◆ DATA BLOCK ◆

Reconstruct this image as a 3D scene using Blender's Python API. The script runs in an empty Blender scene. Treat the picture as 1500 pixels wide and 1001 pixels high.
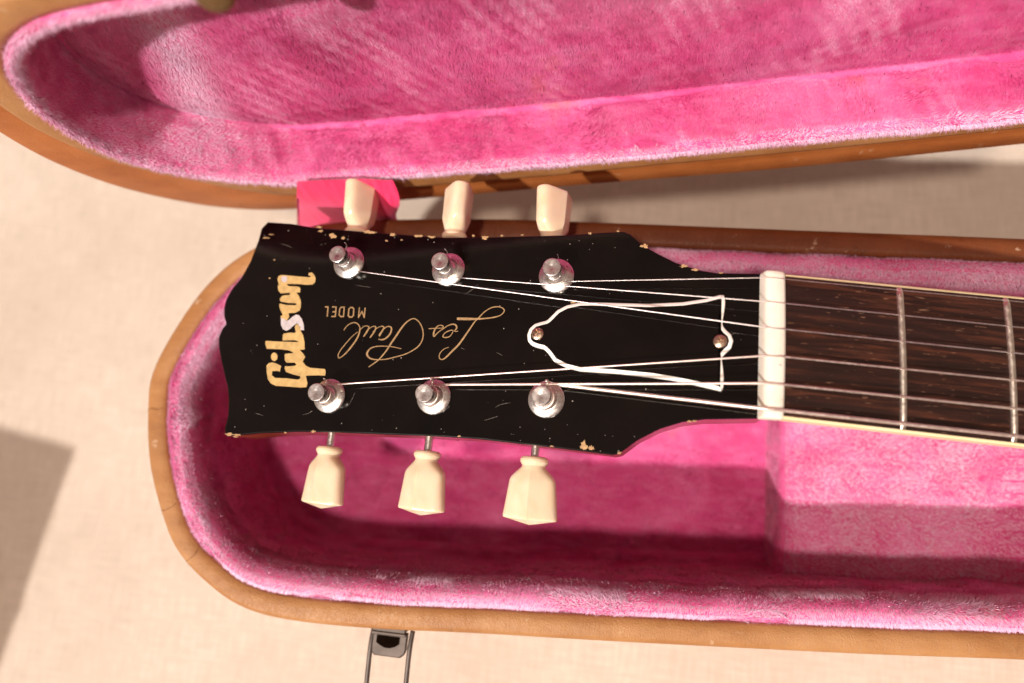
import bpy, bmesh, math, random
import numpy as np
from mathutils import Vector, Matrix, noise
random.seed(7); np.random.seed(7)
S = 0.001            # everything below is written in millimetres
ZG = 158.0           # height of the nut above the cloth
R_ = math.radians
C = bpy.context.scene.collection
scene = bpy.context.scene

# ---------------------------------------------------------------- camera
cam_d = bpy.data.cameras.new("camera"); cam = bpy.data.objects.new("camera", cam_d); C.objects.link(cam)
M = Matrix(((0.99025469, -0.06753770, 0.12179619), (0.09131102, 0.97519450, -0.20163826), (-0.10515679, 0.21079456, 0.97185786)))
loc = Vector((-54.4346, -45.6309, 198.0291 + ZG)) * S
cam.matrix_world = Matrix.Translation(loc) @ M.to_4x4()
cam_d.sensor_width = 36.0; cam_d.lens = 36.0 * 983.96 / 1500.0
cam_d.clip_start = 0.005; cam_d.clip_end = 50.0
cam_d.dof.use_dof = True; cam_d.dof.focus_distance = 0.217; cam_d.dof.aperture_fstop = 4.5
cam_d.dof.aperture_blades = 9
scene.camera = cam

# ---------------------------------------------------------------- light
SUN_DIR = Vector((0.54, 0.80, -1.0)).normalized()
w = bpy.data.worlds.new("World"); scene.world = w; w.use_nodes = True
nt = w.node_tree; nt.nodes.clear()
sky = nt.nodes.new('ShaderNodeTexSky'); sky.sky_type = 'NISHITA'; sky.sun_disc = False
sky.sun_elevation = math.asin(-SUN_DIR.z); sky.sun_rotation = math.atan2(-SUN_DIR.x, -SUN_DIR.y)
sky.dust_density = 2.0
bg = nt.nodes.new('ShaderNodeBackground'); bg.inputs['Strength'].default_value = 0.11
wo = nt.nodes.new('ShaderNodeOutputWorld')
hz = nt.nodes.new('ShaderNodeMix'); hz.data_type = 'RGBA'; hz.inputs[0].default_value = .72; hz.inputs[7].default_value = (2.9, 1.55, .75, 1)
nt.links.new(sky.outputs[0], hz.inputs[6]); nt.links.new(hz.outputs[2], bg.inputs[0]); nt.links.new(bg.outputs[0], wo.inputs[0])
sd = bpy.data.lights.new("sun", 'SUN'); so = bpy.data.objects.new("sun", sd); C.objects.link(so)
sd.energy = 3.9; sd.angle = R_(1.8); sd.color = (1.0, 0.945, 0.88)
so.rotation_euler = SUN_DIR.to_track_quat('-Z', 'Y').to_euler(); so.location = (-.6, -.6, 1.5)
# the photograph shows a second, steeper set of shadows: a lamp high over the case
ld = bpy.data.lights.new("lamp", 'SPOT'); lo_ = bpy.data.objects.new("lamp", ld); C.objects.link(lo_)
LAMP_DIR = Vector((0.10, 0.30, -1.0)).normalized()
ld.energy = 54; ld.shadow_soft_size = .06; ld.spot_size = R_(70); ld.spot_blend = .4; ld.color = (1.0, .85, .71)
lo_.location = Vector((-.05, -.03, .1)) - LAMP_DIR * 1.6; lo_.rotation_euler = LAMP_DIR.to_track_quat('-Z', 'Y').to_euler()
scene.view_settings.view_transform = 'Standard'; scene.view_settings.look = 'None'
scene.view_settings.exposure = 0.08; scene.view_settings.gamma = 1.0
scene.cycles.max_bounces = 8; scene.cycles.diffuse_bounces = 4; scene.cycles.glossy_bounces = 4
scene.cycles.use_denoising = True

# ---------------------------------------------------------------- traced outlines (mm, in each thing's own plane)
HEAD = [[-172.39,38.97],[-174.57,36.45],[-174.9,32.19],[-176.7,23.74],[-179.27,17.43],[-182.22,13.22],[-184.03,9.04],[-184.24,5.61],[-183.41,2.24],[-181.94,-0.1],[-183.34,-1.82],[-184.14,-5.23],[-183.46,-8.54],[-181.26,-13.73],[-178.59,-19.5],[-176.91,-22.73],[-175.43,-27.71],[-174.66,-33.39],[-175.11,-37.21],[-174.59,-39.06],[-172.33,-39.53],[-161.25,-37.77],[-147.61,-36.26],[-134.19,-35.46],[-114.68,-34.73],[-99.11,-34.12],[-83.85,-33.88],[-65.5,-34.48],[-51.35,-35.02],[-41.72,-35.47],[-39.73,-34.97],[-34.62,-30.52],[-28.15,-26.65],[-21.69,-24.17],[-15.32,-22.92],[-1.36,-21.76],[0.74,-21.56],[0.86,22.15],[-0.89,22.12],[-13.34,22.11],[-18.82,22.97],[-25.68,25.24],[-31.37,28.16],[-36.45,31.17],[-40.22,34.61],[-42.43,35.53],[-48.97,35.18],[-60.1,34.3],[-71.41,33.93],[-86.99,33.43],[-103.15,33.28],[-110.67,33.72],[-131.35,35.15],[-153.04,36.84],[-162.98,38.37]]
COVER = [[-11.07,14.68],[-12.19,14.8],[-16.46,13.47],[-23.12,12.2],[-33.33,11.4],[-43.81,11.39],[-50.95,11.41],[-54.54,11.23],[-58.83,10.13],[-61.63,8.47],[-63.32,6.54],[-64.67,5.0],[-66.47,4.49],[-68.63,3.73],[-70.13,2.18],[-70.7,0.14],[-70.37,-1.93],[-69.14,-3.21],[-67.24,-3.87],[-65.0,-4.28],[-63.43,-5.68],[-61.41,-8.14],[-57.31,-9.95],[-52.98,-10.73],[-42.47,-10.89],[-32.2,-11.38],[-25.48,-12.05],[-18.86,-13.05],[-10.94,-14.49],[-10.53,-13.11],[-10.53,-10.4],[-10.8,-7.69],[-11.19,-5.31],[-11.02,-4.13],[-10.09,-2.98],[-8.7,-1.54],[-8.11,0.7],[-8.8,2.62],[-10.26,3.96],[-11.21,5.11],[-11.37,6.51],[-10.93,9.35],[-10.68,12.55]]
SCREWS = [[-67.3,0.37],[-11.87,0.27]]
GIB = [[-162.84,-14.44],[-162.2,-13.56],[-160.79,-13.17],[-159.12,-13.53],[-157.16,-14.27],[-157.29,-16.2],[-158.52,-16.02],[-160.22,-16.23],[-160.17,-17.67],[-158.73,-18.55],[-154.24,-18.43],[-149.99,-18.67],[-149.02,-18.26],[-149.16,-17.43],[-151.86,-16.99],[-154.91,-16.19],[-155.59,-15.03],[-155.66,-14.19],[-154.46,-14.25],[-151.87,-13.93],[-151.29,-13.49],[-152.07,-12.81],[-155.22,-12.97],[-156.03,-12.17],[-156.5,-10.25],[-156.3,-9.88],[-153.69,-9.59],[-153.22,-9.25],[-155.19,-8.62],[-158.72,-8.36],[-163.82,-8.45],[-164.65,-6.96],[-164.9,-5.87],[-164.36,-5.6],[-160.55,-5.68],[-156.0,-5.61],[-152.27,-5.58],[-151.92,-5.32],[-153.46,-4.9],[-158.21,-5.22],[-158.43,-3.26],[-158.12,-2.76],[-155.78,-2.3],[-153.9,-2.35],[-153.59,-1.85],[-154.24,-0.4],[-154.16,0.34],[-153.61,0.85],[-152.78,0.39],[-152.04,-0.81],[-151.78,-1.53],[-150.61,-2.95],[-149.71,-5.1],[-149.09,-7.98],[-151.01,-8.31],[-149.49,-9.44],[-148.45,-10.6],[-149.13,-12.31],[-147.72,-13.67],[-146.05,-14.3],[-143.18,-14.39],[-140.32,-14.48],[-139.9,-15.16],[-139.83,-16.69],[-142.78,-16.78],[-147.13,-17.09],[-146.03,-19.74],[-146.2,-21.05],[-148.49,-21.3],[-153.74,-21.25],[-157.97,-21.26],[-159.96,-20.54],[-161.42,-19.18],[-162.31,-16.83]]
DOT = [[-159.13,-11.11],[-159.12,-11.68],[-159.31,-12.18],[-159.66,-12.52],[-160.13,-12.66],[-160.64,-12.57],[-161.12,-12.26],[-161.48,-11.79],[-161.69,-11.23],[-161.69,-10.65],[-161.51,-10.15],[-161.15,-9.81],[-160.68,-9.67],[-160.17,-9.76],[-159.7,-10.07],[-159.33,-10.54]]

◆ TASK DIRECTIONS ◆
Skip every picture and return the lines above from the top through the one that contains "scene.camera = cam".

◆ FINAL RESULT ◆
Reconstruct this image as a 3D scene using Blender's Python API. The script runs in an empty Blender scene. Treat the picture as 1500 pixels wide and 1001 pixels high.
import bpy, bmesh, math, random
import numpy as np
from mathutils import Vector, Matrix, noise
random.seed(7); np.random.seed(7)
S = 0.001            # everything below is written in millimetres
ZG = 158.0           # height of the nut above the cloth
R_ = math.radians
C = bpy.context.scene.collection
scene = bpy.context.scene

# ---------------------------------------------------------------- camera
cam_d = bpy.data.cameras.new("camera"); cam = bpy.data.objects.new("camera", cam_d); C.objects.link(cam)
M = Matrix(((0.99025469, -0.06753770, 0.12179619), (0.09131102, 0.97519450, -0.20163826), (-0.10515679, 0.21079456, 0.97185786)))
loc = Vector((-54.4346, -45.6309, 198.0291 + ZG)) * S
cam.matrix_world = Matrix.Translation(loc) @ M.to_4x4()
cam_d.sensor_width = 36.0; cam_d.lens = 36.0 * 983.96 / 1500.0
cam_d.clip_start = 0.005; cam_d.clip_end = 50.0
cam_d.dof.use_dof = True; cam_d.dof.focus_distance = 0.217; cam_d.dof.aperture_fstop = 4.5
cam_d.dof.aperture_blades = 9
scene.camera = cam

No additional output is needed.